» **TASK**: Take the records below from their first line to the line with "d[0] = dl[0]; d[-1] = dl[-1]", and restate those lines word for word.

(Records from a data source)

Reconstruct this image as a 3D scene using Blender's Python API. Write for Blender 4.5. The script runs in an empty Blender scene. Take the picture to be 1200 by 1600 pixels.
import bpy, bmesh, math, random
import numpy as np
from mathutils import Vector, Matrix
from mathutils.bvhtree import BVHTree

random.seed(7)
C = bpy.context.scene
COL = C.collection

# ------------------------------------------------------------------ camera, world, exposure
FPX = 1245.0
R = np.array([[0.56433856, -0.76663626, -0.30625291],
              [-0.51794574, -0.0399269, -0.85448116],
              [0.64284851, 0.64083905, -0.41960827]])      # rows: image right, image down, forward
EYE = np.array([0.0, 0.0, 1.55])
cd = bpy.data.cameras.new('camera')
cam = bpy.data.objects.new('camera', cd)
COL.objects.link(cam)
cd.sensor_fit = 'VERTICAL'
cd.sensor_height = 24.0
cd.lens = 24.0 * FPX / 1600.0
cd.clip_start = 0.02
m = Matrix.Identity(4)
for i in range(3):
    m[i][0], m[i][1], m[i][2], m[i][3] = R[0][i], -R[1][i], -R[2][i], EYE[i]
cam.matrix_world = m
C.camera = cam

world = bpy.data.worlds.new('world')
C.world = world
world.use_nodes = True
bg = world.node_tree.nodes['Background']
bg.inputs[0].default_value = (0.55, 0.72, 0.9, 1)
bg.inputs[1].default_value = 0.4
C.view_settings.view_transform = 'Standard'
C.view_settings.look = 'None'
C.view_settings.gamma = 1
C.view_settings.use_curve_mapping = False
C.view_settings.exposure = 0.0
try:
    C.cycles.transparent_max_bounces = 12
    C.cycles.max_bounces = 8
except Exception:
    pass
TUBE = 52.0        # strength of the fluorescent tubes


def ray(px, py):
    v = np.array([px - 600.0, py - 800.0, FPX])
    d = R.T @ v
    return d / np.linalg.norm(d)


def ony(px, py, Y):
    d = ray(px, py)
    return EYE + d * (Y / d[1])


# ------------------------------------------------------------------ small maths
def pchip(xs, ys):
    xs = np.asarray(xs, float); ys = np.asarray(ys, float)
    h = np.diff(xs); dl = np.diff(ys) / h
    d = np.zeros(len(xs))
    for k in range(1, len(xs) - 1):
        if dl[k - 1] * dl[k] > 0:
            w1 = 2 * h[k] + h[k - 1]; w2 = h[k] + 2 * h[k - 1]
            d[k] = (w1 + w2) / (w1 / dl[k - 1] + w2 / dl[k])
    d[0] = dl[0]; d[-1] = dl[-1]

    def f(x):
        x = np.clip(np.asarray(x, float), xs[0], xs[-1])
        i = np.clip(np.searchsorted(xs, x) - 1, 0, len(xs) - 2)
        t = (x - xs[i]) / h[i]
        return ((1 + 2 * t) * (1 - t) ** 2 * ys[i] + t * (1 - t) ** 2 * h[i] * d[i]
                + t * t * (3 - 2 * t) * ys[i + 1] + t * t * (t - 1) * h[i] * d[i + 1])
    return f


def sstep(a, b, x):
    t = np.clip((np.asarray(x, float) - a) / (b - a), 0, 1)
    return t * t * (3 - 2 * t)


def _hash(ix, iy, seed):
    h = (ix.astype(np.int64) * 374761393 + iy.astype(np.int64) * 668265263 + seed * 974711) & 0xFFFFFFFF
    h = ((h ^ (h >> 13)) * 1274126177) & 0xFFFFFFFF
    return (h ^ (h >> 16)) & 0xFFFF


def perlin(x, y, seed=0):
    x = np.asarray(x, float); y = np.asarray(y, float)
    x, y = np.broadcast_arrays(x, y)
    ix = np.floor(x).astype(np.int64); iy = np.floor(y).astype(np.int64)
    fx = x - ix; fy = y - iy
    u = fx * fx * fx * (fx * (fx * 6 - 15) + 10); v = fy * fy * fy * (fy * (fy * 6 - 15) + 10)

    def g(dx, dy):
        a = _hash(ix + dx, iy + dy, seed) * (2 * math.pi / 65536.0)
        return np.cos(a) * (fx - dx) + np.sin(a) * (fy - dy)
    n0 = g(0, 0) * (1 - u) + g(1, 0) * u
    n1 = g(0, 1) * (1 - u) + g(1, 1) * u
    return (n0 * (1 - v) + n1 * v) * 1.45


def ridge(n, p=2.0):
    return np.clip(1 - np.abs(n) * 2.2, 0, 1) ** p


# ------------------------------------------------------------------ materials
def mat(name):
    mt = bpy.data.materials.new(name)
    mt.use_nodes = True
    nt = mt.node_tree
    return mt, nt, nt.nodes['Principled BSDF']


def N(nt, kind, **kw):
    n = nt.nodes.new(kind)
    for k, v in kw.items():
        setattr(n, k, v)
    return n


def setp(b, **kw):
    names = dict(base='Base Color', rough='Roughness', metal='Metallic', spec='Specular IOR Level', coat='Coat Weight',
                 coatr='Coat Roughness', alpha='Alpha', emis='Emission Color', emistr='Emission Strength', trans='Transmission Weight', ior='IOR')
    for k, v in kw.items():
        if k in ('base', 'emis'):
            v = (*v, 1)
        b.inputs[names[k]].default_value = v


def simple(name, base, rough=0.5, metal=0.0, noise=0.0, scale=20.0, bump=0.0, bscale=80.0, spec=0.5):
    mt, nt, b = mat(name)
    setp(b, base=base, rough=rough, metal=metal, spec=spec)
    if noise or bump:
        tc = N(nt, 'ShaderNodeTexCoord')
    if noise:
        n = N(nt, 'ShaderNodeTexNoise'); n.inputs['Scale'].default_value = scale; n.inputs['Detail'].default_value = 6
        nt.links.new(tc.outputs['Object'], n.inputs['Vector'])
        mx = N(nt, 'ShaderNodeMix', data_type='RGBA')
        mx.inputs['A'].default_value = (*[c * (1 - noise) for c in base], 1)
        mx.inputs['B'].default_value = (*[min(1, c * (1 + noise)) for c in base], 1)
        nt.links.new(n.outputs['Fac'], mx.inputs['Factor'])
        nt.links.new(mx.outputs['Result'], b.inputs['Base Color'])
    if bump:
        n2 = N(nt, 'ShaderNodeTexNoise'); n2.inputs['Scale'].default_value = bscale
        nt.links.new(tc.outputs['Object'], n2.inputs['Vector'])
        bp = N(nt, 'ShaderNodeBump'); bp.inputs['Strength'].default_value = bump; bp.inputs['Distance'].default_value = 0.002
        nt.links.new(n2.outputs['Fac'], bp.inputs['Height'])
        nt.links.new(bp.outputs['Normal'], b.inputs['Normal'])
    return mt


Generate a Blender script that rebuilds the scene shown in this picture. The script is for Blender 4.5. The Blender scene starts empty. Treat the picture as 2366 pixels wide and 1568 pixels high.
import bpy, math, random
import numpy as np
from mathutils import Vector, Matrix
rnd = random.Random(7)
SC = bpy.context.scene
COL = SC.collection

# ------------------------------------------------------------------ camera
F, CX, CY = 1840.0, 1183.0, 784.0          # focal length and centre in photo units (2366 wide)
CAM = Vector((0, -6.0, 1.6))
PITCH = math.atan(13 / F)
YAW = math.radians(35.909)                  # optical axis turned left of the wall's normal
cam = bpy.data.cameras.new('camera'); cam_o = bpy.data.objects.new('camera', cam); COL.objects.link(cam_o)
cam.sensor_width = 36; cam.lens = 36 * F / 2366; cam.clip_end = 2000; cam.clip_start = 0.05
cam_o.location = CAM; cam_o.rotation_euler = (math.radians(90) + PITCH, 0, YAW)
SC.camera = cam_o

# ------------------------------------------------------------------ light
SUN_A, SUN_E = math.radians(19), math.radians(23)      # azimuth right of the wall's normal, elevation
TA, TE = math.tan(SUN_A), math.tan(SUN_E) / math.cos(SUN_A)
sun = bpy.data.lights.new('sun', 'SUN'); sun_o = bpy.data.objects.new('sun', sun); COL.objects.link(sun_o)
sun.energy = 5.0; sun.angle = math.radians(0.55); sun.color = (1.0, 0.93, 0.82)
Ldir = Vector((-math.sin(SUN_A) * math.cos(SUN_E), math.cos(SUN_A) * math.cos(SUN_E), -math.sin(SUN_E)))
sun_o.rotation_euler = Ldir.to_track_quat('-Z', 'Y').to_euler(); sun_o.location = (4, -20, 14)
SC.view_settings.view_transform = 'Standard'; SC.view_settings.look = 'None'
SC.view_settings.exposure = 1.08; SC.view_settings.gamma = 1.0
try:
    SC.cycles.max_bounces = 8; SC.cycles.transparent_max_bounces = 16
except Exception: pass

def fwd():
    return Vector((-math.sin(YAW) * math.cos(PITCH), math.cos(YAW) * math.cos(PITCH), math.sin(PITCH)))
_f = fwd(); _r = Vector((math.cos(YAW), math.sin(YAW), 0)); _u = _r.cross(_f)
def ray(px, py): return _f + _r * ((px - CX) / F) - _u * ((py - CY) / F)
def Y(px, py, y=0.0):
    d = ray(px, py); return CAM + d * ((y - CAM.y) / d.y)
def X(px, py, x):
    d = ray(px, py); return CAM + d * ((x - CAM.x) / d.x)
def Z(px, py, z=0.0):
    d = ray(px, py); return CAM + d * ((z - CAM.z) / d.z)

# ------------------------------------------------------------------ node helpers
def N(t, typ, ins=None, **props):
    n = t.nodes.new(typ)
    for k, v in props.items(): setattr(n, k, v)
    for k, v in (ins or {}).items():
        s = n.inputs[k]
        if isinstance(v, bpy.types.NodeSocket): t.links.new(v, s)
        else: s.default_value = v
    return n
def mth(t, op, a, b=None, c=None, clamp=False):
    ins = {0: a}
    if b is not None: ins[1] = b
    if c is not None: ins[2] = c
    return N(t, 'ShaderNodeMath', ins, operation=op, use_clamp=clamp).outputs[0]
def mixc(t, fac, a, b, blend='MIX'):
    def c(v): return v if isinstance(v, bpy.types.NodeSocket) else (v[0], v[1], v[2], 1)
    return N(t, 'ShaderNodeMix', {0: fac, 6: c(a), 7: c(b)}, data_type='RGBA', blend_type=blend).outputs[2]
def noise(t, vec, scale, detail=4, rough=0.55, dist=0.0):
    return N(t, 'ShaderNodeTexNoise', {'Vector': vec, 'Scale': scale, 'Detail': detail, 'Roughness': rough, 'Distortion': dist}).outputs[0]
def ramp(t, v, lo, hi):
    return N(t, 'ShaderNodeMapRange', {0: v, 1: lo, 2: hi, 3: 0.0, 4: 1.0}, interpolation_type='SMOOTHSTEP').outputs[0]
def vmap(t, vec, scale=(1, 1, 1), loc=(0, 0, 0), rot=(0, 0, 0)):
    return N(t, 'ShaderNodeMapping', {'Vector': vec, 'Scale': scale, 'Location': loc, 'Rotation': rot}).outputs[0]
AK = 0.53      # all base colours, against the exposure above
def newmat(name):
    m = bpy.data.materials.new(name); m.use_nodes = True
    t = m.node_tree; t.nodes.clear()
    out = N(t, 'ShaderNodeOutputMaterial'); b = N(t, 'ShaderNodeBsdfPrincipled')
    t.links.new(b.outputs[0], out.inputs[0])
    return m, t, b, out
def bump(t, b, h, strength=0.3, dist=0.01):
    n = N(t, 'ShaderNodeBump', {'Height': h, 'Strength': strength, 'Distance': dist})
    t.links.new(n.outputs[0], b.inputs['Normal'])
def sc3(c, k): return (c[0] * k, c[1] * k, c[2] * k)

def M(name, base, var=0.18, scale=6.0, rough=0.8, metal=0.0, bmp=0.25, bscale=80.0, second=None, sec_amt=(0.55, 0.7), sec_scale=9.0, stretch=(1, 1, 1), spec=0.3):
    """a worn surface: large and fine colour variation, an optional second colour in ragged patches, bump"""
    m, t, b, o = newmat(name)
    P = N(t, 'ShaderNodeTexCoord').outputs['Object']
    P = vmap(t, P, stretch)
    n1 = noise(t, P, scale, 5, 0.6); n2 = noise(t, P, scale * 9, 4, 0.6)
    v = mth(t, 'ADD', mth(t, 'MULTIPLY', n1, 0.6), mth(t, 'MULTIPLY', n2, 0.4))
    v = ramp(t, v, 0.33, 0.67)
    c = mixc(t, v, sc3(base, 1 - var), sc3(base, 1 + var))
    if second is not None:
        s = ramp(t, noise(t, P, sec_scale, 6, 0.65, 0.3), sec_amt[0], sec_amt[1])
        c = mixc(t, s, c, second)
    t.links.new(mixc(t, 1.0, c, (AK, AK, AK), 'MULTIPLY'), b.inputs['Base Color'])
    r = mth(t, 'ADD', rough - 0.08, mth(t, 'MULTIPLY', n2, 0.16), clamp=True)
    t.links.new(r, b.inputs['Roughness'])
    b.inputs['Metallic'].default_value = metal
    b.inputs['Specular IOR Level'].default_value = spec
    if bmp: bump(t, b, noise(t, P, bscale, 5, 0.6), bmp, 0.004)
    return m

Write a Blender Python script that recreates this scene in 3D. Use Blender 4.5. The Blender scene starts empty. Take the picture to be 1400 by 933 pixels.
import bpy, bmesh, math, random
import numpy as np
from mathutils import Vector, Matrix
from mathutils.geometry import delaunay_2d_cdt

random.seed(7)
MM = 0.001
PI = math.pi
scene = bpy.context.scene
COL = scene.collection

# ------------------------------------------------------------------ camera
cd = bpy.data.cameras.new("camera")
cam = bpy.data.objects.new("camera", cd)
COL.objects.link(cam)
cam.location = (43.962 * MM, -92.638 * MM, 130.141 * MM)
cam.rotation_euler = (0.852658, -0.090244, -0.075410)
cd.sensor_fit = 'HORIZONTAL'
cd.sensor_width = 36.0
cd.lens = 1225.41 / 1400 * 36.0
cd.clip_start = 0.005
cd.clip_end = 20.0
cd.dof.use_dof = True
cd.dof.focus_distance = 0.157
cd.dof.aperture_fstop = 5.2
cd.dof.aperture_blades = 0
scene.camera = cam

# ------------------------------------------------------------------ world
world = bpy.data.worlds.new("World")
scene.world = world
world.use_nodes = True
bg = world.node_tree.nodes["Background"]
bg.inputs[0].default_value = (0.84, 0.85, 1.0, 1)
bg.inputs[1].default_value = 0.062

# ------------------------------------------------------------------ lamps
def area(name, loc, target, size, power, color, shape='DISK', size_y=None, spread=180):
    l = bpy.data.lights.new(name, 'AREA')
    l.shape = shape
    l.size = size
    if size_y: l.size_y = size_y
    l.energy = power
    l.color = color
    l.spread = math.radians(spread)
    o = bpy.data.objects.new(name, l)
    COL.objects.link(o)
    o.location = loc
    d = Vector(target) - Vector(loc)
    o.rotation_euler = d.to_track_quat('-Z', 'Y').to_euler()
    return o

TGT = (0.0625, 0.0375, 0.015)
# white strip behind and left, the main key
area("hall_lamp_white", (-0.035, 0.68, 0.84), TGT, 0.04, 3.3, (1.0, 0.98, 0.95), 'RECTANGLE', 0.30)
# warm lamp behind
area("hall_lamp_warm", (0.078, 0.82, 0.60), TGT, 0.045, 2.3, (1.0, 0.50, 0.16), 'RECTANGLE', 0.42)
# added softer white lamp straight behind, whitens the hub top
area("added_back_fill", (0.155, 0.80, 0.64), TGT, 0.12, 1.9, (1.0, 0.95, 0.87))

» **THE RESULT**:
Reconstruct this image as a 3D scene using Blender's Python API. Write for Blender 4.5. The script runs in an empty Blender scene. Take the picture to be 1200 by 1600 pixels.
import bpy, bmesh, math, random
import numpy as np
from mathutils import Vector, Matrix
from mathutils.bvhtree import BVHTree

random.seed(7)
C = bpy.context.scene
COL = C.collection

# ------------------------------------------------------------------ camera, world, exposure
FPX = 1245.0
R = np.array([[0.56433856, -0.76663626, -0.30625291],
              [-0.51794574, -0.0399269, -0.85448116],
              [0.64284851, 0.64083905, -0.41960827]])      # rows: image right, image down, forward
EYE = np.array([0.0, 0.0, 1.55])
cd = bpy.data.cameras.new('camera')
cam = bpy.data.objects.new('camera', cd)
COL.objects.link(cam)
cd.sensor_fit = 'VERTICAL'
cd.sensor_height = 24.0
cd.lens = 24.0 * FPX / 1600.0
cd.clip_start = 0.02
m = Matrix.Identity(4)
for i in range(3):
    m[i][0], m[i][1], m[i][2], m[i][3] = R[0][i], -R[1][i], -R[2][i], EYE[i]
cam.matrix_world = m
C.camera = cam

world = bpy.data.worlds.new('world')
C.world = world
world.use_nodes = True
bg = world.node_tree.nodes['Background']
bg.inputs[0].default_value = (0.55, 0.72, 0.9, 1)
bg.inputs[1].default_value = 0.4
C.view_settings.view_transform = 'Standard'
C.view_settings.look = 'None'
C.view_settings.gamma = 1
C.view_settings.use_curve_mapping = False
C.view_settings.exposure = 0.0
try:
    C.cycles.transparent_max_bounces = 12
    C.cycles.max_bounces = 8
except Exception:
    pass
TUBE = 52.0        # strength of the fluorescent tubes


def ray(px, py):
    v = np.array([px - 600.0, py - 800.0, FPX])
    d = R.T @ v
    return d / np.linalg.norm(d)


def ony(px, py, Y):
    d = ray(px, py)
    return EYE + d * (Y / d[1])


# ------------------------------------------------------------------ small maths
def pchip(xs, ys):
    xs = np.asarray(xs, float); ys = np.asarray(ys, float)
    h = np.diff(xs); dl = np.diff(ys) / h
    d = np.zeros(len(xs))
    for k in range(1, len(xs) - 1):
        if dl[k - 1] * dl[k] > 0:
            w1 = 2 * h[k] + h[k - 1]; w2 = h[k] + 2 * h[k - 1]
            d[k] = (w1 + w2) / (w1 / dl[k - 1] + w2 / dl[k])
    d[0] = dl[0]; d[-1] = dl[-1]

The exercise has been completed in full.